* Begin DATA SECTION *

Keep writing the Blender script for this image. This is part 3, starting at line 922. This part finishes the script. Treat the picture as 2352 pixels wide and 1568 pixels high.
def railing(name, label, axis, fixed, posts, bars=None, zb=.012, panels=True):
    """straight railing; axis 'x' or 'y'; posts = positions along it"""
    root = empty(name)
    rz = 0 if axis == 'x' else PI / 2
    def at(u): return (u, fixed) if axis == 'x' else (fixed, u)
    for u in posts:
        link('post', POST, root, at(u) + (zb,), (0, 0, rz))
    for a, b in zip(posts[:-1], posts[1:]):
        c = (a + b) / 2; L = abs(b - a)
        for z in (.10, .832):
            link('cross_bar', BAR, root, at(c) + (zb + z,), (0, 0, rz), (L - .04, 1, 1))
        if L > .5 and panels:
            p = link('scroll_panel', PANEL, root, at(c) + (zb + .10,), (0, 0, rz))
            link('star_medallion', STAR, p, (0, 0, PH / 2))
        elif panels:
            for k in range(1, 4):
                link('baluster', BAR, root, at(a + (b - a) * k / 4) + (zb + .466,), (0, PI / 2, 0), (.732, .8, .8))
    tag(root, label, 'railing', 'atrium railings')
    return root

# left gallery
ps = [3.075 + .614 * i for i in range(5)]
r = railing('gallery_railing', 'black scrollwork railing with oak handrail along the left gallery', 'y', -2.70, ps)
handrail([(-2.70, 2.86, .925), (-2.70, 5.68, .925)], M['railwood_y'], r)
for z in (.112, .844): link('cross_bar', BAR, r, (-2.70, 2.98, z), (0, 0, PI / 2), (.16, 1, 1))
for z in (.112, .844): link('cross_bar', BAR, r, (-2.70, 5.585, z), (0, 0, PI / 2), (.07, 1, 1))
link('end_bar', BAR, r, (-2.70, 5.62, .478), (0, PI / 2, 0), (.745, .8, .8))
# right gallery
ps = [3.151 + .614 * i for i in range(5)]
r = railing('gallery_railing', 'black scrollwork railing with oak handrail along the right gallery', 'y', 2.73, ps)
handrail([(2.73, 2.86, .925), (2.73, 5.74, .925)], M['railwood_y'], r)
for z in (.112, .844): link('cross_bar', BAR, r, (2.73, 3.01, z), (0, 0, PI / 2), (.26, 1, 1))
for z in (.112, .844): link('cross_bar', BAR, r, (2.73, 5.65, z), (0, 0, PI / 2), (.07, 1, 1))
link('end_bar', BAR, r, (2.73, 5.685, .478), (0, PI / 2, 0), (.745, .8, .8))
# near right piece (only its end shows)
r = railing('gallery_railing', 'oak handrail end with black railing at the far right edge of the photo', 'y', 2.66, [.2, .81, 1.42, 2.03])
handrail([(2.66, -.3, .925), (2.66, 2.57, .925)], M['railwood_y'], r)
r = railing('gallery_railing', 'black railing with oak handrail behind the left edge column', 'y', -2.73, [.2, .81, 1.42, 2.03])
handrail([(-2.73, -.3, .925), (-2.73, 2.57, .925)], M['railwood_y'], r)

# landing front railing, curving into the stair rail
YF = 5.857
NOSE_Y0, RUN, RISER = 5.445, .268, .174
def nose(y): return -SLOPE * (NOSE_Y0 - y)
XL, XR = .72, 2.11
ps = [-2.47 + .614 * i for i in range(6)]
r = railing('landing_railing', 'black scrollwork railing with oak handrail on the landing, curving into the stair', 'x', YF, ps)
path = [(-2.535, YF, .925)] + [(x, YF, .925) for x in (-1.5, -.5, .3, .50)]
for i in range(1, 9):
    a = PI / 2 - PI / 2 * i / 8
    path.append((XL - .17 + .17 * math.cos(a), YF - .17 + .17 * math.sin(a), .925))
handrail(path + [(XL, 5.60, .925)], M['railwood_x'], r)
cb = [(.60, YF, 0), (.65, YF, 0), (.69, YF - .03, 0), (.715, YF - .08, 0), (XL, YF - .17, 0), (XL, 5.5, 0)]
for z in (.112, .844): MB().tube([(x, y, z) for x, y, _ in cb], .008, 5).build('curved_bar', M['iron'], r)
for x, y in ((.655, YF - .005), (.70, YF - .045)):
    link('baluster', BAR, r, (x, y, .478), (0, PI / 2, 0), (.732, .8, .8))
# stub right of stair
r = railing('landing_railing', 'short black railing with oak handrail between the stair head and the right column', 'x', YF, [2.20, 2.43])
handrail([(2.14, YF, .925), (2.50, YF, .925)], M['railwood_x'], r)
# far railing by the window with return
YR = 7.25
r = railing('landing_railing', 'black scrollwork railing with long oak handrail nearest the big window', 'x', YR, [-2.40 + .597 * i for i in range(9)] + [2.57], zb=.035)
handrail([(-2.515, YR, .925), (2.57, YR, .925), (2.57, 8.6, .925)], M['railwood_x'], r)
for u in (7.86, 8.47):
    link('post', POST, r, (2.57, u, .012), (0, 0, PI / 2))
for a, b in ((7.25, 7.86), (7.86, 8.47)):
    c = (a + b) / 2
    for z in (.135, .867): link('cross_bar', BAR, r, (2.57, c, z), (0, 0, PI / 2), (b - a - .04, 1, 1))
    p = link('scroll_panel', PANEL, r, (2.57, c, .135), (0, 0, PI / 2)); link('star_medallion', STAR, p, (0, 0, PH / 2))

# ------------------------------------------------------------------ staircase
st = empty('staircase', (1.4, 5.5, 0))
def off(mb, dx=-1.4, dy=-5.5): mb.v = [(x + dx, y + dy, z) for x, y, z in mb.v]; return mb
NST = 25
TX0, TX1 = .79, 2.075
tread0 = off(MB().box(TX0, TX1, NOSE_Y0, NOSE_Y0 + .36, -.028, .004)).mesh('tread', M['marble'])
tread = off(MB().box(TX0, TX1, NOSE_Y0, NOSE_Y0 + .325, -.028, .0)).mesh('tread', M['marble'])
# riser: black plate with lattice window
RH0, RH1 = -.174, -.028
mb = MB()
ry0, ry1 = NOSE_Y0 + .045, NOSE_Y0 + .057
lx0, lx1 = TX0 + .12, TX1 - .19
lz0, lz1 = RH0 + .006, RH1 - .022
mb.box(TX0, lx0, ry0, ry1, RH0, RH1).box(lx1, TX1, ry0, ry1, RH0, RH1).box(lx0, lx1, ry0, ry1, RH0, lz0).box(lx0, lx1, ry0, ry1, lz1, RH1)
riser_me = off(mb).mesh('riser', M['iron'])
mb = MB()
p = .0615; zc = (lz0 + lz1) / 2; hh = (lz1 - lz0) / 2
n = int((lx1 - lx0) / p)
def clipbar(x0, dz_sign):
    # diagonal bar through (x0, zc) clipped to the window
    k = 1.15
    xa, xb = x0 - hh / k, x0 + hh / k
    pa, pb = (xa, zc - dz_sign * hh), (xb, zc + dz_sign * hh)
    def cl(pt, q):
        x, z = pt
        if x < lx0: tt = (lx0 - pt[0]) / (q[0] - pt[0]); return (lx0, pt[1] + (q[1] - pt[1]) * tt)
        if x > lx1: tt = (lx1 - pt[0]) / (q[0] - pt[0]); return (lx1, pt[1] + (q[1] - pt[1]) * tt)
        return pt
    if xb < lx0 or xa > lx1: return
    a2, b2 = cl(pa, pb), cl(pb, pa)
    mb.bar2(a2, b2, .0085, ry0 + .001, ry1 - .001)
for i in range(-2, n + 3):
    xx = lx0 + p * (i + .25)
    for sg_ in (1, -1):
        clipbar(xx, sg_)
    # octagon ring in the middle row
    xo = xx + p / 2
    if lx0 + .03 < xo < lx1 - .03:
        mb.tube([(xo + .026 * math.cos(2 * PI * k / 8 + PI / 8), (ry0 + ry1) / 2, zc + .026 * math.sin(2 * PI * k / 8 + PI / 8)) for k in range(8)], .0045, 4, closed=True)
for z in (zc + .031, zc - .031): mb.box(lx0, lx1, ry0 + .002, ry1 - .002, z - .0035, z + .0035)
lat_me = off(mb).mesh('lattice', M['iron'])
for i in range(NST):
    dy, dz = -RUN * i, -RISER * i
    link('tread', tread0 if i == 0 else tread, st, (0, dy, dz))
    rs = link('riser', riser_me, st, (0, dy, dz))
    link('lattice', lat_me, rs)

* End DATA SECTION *

» GOAL: Please give an exact restatement of only the lines from the beginning of the material above to the line with "return root", inclusive.

» COMPLETED EXERCISE:
Keep writing the Blender script for this image. This is part 3, starting at line 922. This part finishes the script. Treat the picture as 2352 pixels wide and 1568 pixels high.
def railing(name, label, axis, fixed, posts, bars=None, zb=.012, panels=True):
    """straight railing; axis 'x' or 'y'; posts = positions along it"""
    root = empty(name)
    rz = 0 if axis == 'x' else PI / 2
    def at(u): return (u, fixed) if axis == 'x' else (fixed, u)
    for u in posts:
        link('post', POST, root, at(u) + (zb,), (0, 0, rz))
    for a, b in zip(posts[:-1], posts[1:]):
        c = (a + b) / 2; L = abs(b - a)
        for z in (.10, .832):
            link('cross_bar', BAR, root, at(c) + (zb + z,), (0, 0, rz), (L - .04, 1, 1))
        if L > .5 and panels:
            p = link('scroll_panel', PANEL, root, at(c) + (zb + .10,), (0, 0, rz))
            link('star_medallion', STAR, p, (0, 0, PH / 2))
        elif panels:
            for k in range(1, 4):
                link('baluster', BAR, root, at(a + (b - a) * k / 4) + (zb + .466,), (0, PI / 2, 0), (.732, .8, .8))
    tag(root, label, 'railing', 'atrium railings')
    return root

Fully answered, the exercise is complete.